Your objective >> Take the lines from the beginning of the material through the line containing "C = scn.collection" and retype them exactly, leaving the pictures out.

________________

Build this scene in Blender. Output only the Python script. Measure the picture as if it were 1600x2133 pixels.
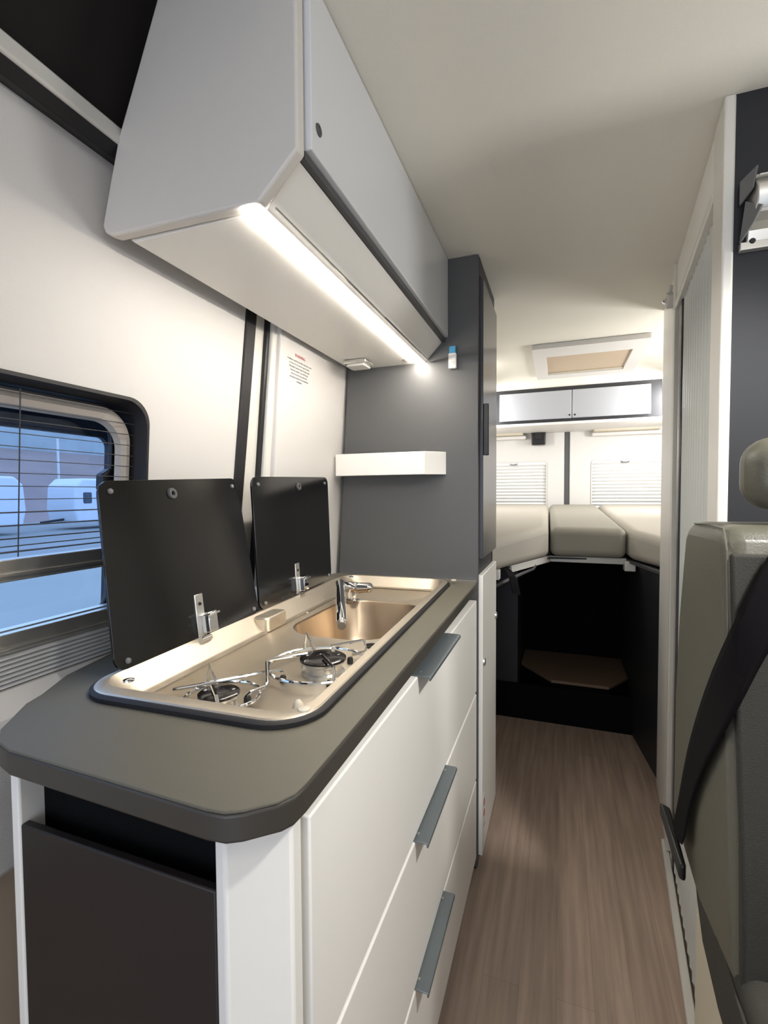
import bpy, bmesh, math, random
from math import sin, cos, pi, radians
from mathutils import Vector, Matrix
random.seed(4)
scn = bpy.context.scene
for o in list(bpy.data.objects): bpy.data.objects.remove(o)
C = scn.collection

# ------------------------------------------------------------ camera
YAW, PITCH, ROLL, FPX, CAM = .352917, -.038936, -.006387, 996.03, (0, 0, 1.19)
cam = bpy.data.cameras.new('camera'); co = bpy.data.objects.new('camera', cam); C.objects.link(co)
cam.sensor_fit = 'HORIZONTAL'; cam.sensor_width = 36; cam.lens = FPX/1600*36; cam.clip_start = .02; cam.clip_end = 300
fw = Vector((-sin(YAW)*cos(PITCH), cos(YAW)*cos(PITCH), sin(PITCH)))
r0 = Vector((cos(YAW), sin(YAW), 0)); u0 = r0.cross(fw)
rr_ = r0*cos(ROLL)+u0*sin(ROLL); uu_ = -r0*sin(ROLL)+u0*cos(ROLL)
m = Matrix((rr_, uu_, -fw)).transposed().to_4x4(); m.translation = CAM
co.matrix_world = m
scn.camera = co

# ------------------------------------------------------------ world, view
scn.view_settings.view_transform = 'Standard'; scn.view_settings.look = 'None'
scn.view_settings.exposure = 0.42; scn.view_settings.gamma = 1; scn.view_settings.use_curve_mapping = False
w = bpy.data.worlds.new('sky'); scn.world = w; w.use_nodes = True
bg = w.node_tree.nodes['Background']; bg.inputs[0].default_value = (.70, .79, .96, 1); bg.inputs[1].default_value = 2.2

def area(name, loc, aim, sx, sy, power, col=(1, 1, 1)):
    l = bpy.data.lights.new(name, 'AREA'); l.shape = 'RECTANGLE'; l.size = sx; l.size_y = sy; l.energy = power; l.color = col
    o = bpy.data.objects.new(name, l); C.objects.link(o); o.location = loc
    d = Vector(aim)-Vector(loc); o.rotation_euler = d.to_track_quat('-Z', 'Y').to_euler(); return o
def spot(name, loc, aim, cone, power, col=(1, 1, 1), rad=.04, blend=.7):
    l = bpy.data.lights.new(name, 'SPOT'); l.energy = power; l.color = col; l.spot_size = radians(cone); l.spot_blend = blend; l.shadow_soft_size = rad
    o = bpy.data.objects.new(name, l); C.objects.link(o); o.location = loc; o.rotation_euler = (Vector(aim)-Vector(loc)).to_track_quat('-Z', 'Y').to_euler(); return o
area('windscreen_daylight', (.15, -1.9, 1.35), (.1, 1.5, 1.0), 1.3, .8, 3, (.98, .99, 1))
area('front_ceiling_lamp', (.45, -.1, 1.88), (.25, .3, 0), .5, .4, 3, (1, .98, .95))
spot('ceiling_spot', (.58, .50, 1.87), (-.2, 1.12, .40), 74, 50, (1, .98, .95))  # unseen spot added to brighten the drawers, cone kept off the upper wall
area('bench_reading_lamp', (.98, .96, 1.38), (-.33, .92, 1.70), .2, .2, 4, (1, .99, .97))  # added fill light out of view, lifts the overhead door and left wall
area('rear_side_lamp', (.72, 3.30, 1.62), (.15, 3.6, 1.35), .04, .5, 7.5, (1, .99, .98))
area('rear_side_lamp', (-.62, 3.30, 1.62), (.0, 3.6, 1.3), .04, .5, 5, (1, .99, .98))
area('rear_ceiling_lamp', (-.5, 2.7, 1.82), (.3, 3.0, 1.0), .05, .5, 2, (1, .99, .98))
area('rear_reading_lamp', (.92, 2.6, 1.40), (.1, 2.3, 1.9), .3, .3, 6.5, (1, .99, .98))  # added fill hidden behind the washroom wall, brightens the far ceiling

# ------------------------------------------------------------ materials
def srgb(c):
    return tuple(((v/255)/12.92 if v/255 <= .04045 else ((v/255+.055)/1.055)**2.4) for v in c)+(1,)
def mat(name, col, rough=.5, metal=0, spec=.5, noise=0, nscale=60, bump=0, bscale=200, stretch=(1, 1, 1), coat=0):
    m = bpy.data.materials.new(name); m.use_nodes = True; nt = m.node_tree; b = nt.nodes['Principled BSDF']
    c = srgb(col); b.inputs['Base Color'].default_value = c; b.inputs['Roughness'].default_value = rough
    b.inputs['Metallic'].default_value = metal; b.inputs['Specular IOR Level'].default_value = spec
    b.inputs['Coat Weight'].default_value = coat
    if noise or bump:
        tc = nt.nodes.new('ShaderNodeTexCoord'); mp = nt.nodes.new('ShaderNodeMapping'); mp.inputs['Scale'].default_value = stretch
        nt.links.new(tc.outputs['Object'], mp.inputs[0])
    if noise:
        n = nt.nodes.new('ShaderNodeTexNoise'); n.inputs['Scale'].default_value = nscale; n.inputs['Detail'].default_value = 4
        nt.links.new(mp.outputs[0], n.inputs[0]); mx = nt.nodes.new('ShaderNodeMix'); mx.data_type = 'RGBA'
        mx.inputs[6].default_value = tuple(v*(1-noise) for v in c[:3])+(1,); mx.inputs[7].default_value = tuple(min(1, v*(1+noise)) for v in c[:3])+(1,)
        nt.links.new(n.outputs[0], mx.inputs[0]); nt.links.new(mx.outputs[2], b.inputs['Base Color'])
    if bump:
        n = nt.nodes.new('ShaderNodeTexNoise'); n.inputs['Scale'].default_value = bscale; n.inputs['Detail'].default_value = 3
        nt.links.new(mp.outputs[0], n.inputs[0]); bp = nt.nodes.new('ShaderNodeBump'); bp.inputs['Strength'].default_value = bump
        bp.inputs['Distance'].default_value = .002
        nt.links.new(n.outputs[0], bp.inputs['Height']); nt.links.new(bp.outputs[0], b.inputs['Normal'])
    return m
def emis(name, col, s):
    m = mat(name, col); b = m.node_tree.nodes['Principled BSDF']
    b.inputs['Emission Color'].default_value = srgb(col); b.inputs['Emission Strength'].default_value = s; return m
M = {}
M['wall'] = mat('white_wall_lining', (212, 209, 205), .55, bump=.15, bscale=500)
M['ceil'] = mat('ceiling_felt', (230, 226, 214), .85, spec=.2, noise=.03, nscale=300, bump=.3, bscale=600)
M['white'] = mat('white_laminate', (236, 233, 226), .38, noise=.01)
M['ohend'] = mat('grey_laminate', (212, 207, 199), .45, noise=.015)
M['silver'] = mat('pale_grey_gloss', (216, 217, 219), .22, spec=.5)
M['grey'] = mat('anthracite_laminate', (79, 79, 79), .5, noise=.03, nscale=200)
M['dark'] = mat('dark_laminate', (40, 40, 43), .5, noise=.05)
M['glossdark'] = mat('dark_satin_door', (66, 66, 70), .22, noise=.02)
M['niche'] = mat('dark_brown_laminate', (35, 29, 27), .5)
M['edge'] = mat('dark_edging', (62, 58, 52), .45)
M['partition'] = mat('dark_grey_partition_board', (44, 45, 48), .6, spec=.3)
M['locker'] = mat('pale_grey_locker_door', (158, 160, 165), .35)
M['black'] = mat('black_plastic', (16, 16, 17), .4)
M['blackfelt'] = mat('black_carpet', (15, 15, 17), .95, spec=.1, bump=.3)
M['rooffelt'] = mat('dark_roof_lining', (40, 37, 36), .95, spec=.1, noise=.06, nscale=400)
M['worktop'] = mat('worktop_laminate', (97, 93, 80), .55, noise=.07, nscale=900, bump=.2, bscale=900)
M['steel'] = mat('brushed_steel', (222, 211, 193), .45, metal=1, noise=.02, nscale=40, bump=.03, bscale=300, stretch=(1, .15, 1))
M['basin'] = mat('satin_steel_bowl', (170, 152, 130), .38, metal=1, noise=.03)
M['chrome'] = mat('chrome', (235, 235, 235), .06, metal=1)
M['alu'] = mat('aluminium', (206, 204, 198), .3, metal=.85, noise=.02)
M['glass'] = mat('black_glass', (14, 13, 13), .16, spec=.6)
M['enamel'] = mat('black_enamel', (26, 22, 21), .18, spec=.6)
M['rubber'] = mat('black_rubber', (22, 20, 22), .6)
M['handle'] = mat('blue_grey_metal', (112, 120, 124), .42, metal=.6)
M['cream'] = mat('beige_plastic', (198, 189, 170), .5)
M['blind'] = mat('white_pleated_blind', (222, 222, 221), .6)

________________

Output below >>
Build this scene in Blender. Output only the Python script. Measure the picture as if it were 1600x2133 pixels.
import bpy, bmesh, math, random
from math import sin, cos, pi, radians
from mathutils import Vector, Matrix
random.seed(4)
scn = bpy.context.scene
for o in list(bpy.data.objects): bpy.data.objects.remove(o)
C = scn.collection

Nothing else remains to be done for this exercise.